Beschimpfungen von Männern
Heute war ich mit meiner Tochter unterwegs, als eine andere Frau auf dem Fahrrad entgegen kam. Ja, sie war auf dem Gehweg, ja, das war nicht so toll, aber sie fuhr langsam, sie hatte ein Kind im Kindersitz und ehrlich, wer das noch nie gemacht hat werfe den ersten Stein. Ein Mann stellte sich ihr in den Weg und brüllte „Na Mutti, mal schön runter vom Rad!“. Sie war irgendwas zwischen erschrocken und überfordert denke ich, fuhr um ihn herum und weiter langsam den Gehweg entlang. „Du alte Fo***“ brüllte der Typ ihr hinterher.
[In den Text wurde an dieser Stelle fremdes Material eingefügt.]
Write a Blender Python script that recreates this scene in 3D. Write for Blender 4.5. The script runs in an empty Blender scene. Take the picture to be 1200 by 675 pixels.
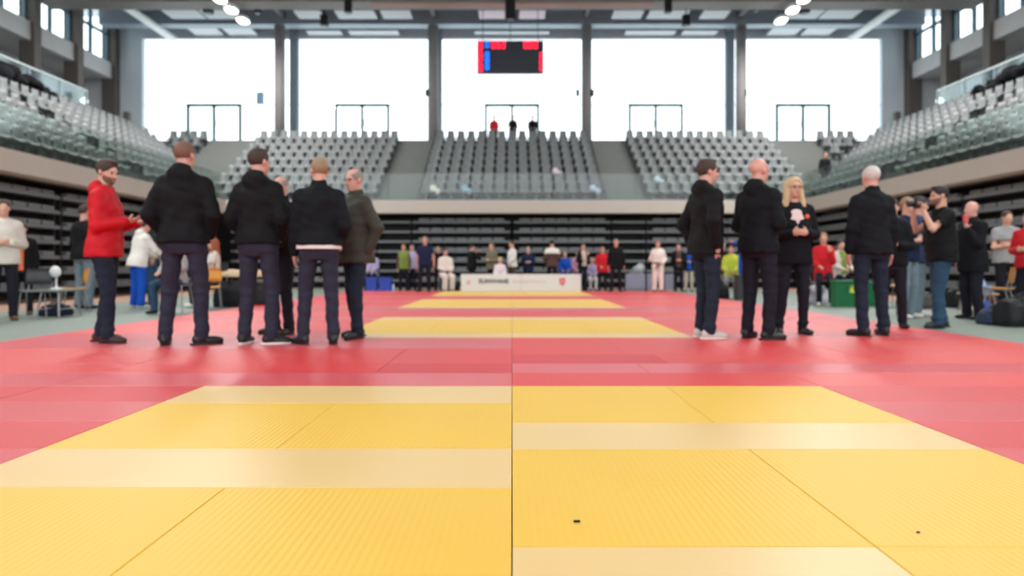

Ich fragte ihn, was das soll, ob das die richtige Art sei mit Frauen zu reden. Daraufhin bekam natürlich auch ich seine Frauenfeindlichkeit ab, „blöde Schlam***, Fo***“, ergoss es sich über mich. Meine Tochter bekam das zum Glück nicht richtig mit. Der Mann ging weiter, ich rief ihm hinterher, dass seine Beleidigungen absolut deplatziert seien. War ihm egal, das ist mir klar. Ein anderer Mann, der gerade einen Kinderwagen schob, nickte mir zu und meinte „ja, das ging gar nicht!“ No shit! Aber sorry, warum sagt der denn nicht gleich was? Wieso musste ich das Wort ergreifen und nicht er?
Auch schweigen ist frauenfeindlich
Frauenfeindlichkeit hat auch viel mit Geschehen lassen zu tun, mit sich nicht einmischen. Die beschimpfte Frau selbst wird davon vermutlich gar nichts mehr mitbekommen haben. Aber, dass Männer so über Frauen reden, das sie sich frauenfeindlich äußern, das bleibt ja ein Thema.
Habe ich eine Lösung gegen Frauenfeindlichkeit? Natürlich nicht, weil es die EINE Lösung auch überhaupt nicht gibt. Aber wenn Frauen sich im Alltag mehr unterstützen, füreinander einstehen und sich gegenseitig supporten, dann ist schon mal einiges gewonnen. Und wenn Männer ins Boot kommen, die es nicht nur einen Tag im Jahr wichtig finden, Frauen auf die Bühen zu holen, sondern jeden Tag. Wenn wir unsere Töchter und unsere Söhne dazu erziehen, dass alle Menschen gleichwichtig sind, dass niemand qua Geschlecht Vorteile hat, dann ist für die kommende Generation schon mal viel gewonnen.
Eure Erfahrungen mit Frauenfeindlichkeit
Was sind eure Erfahrungen mit Frauenfeindlichkeit? Habt ihr solche verbalen Übergriffe schon erlebt? Wie habt ihr reagiert? Und wie geht ihr generell mit dem Thema um?
Liebe Andrea,
solche krassen Beschimpfungen habe ich noch nicht abbekommen, aber vieles andere nicht minder gefährliche, da ich oftmals als Frau gelesen werde. Ich gestehe mir die Wut zu, die es auslöst, und stelle mich so fest ich kann auf den Standpunkt, dass es weder wahr ist, noch, dass ich verdient habe so behandelt zu werden. Und dass ich für den Menschen gerade eine Projektionsfläche für seine Themen darstelle, es dabei aber nicht um mich geht.
Dann halte ich mich meist davon ab bei Menschen, die keinerlei Diskussionsbereitschaft mitbringen, zu antworten um Kraft zu sparen. Andere verwickle ich gerne in Grundsatzdebatten.
Die Reaktion, die Worte als Unwahrheit und unangemessen gegenüber der angesprochenen Person zu benennen, ist die unterste Stufe von nicht tatenlos daneben stehen. Heißt nicht, dass mehr nicht schöner wäre. Aber in vielen Diskriminierungskontexten, bin ich selbst froh, wenn ich das laut ausgesprochen bekomme.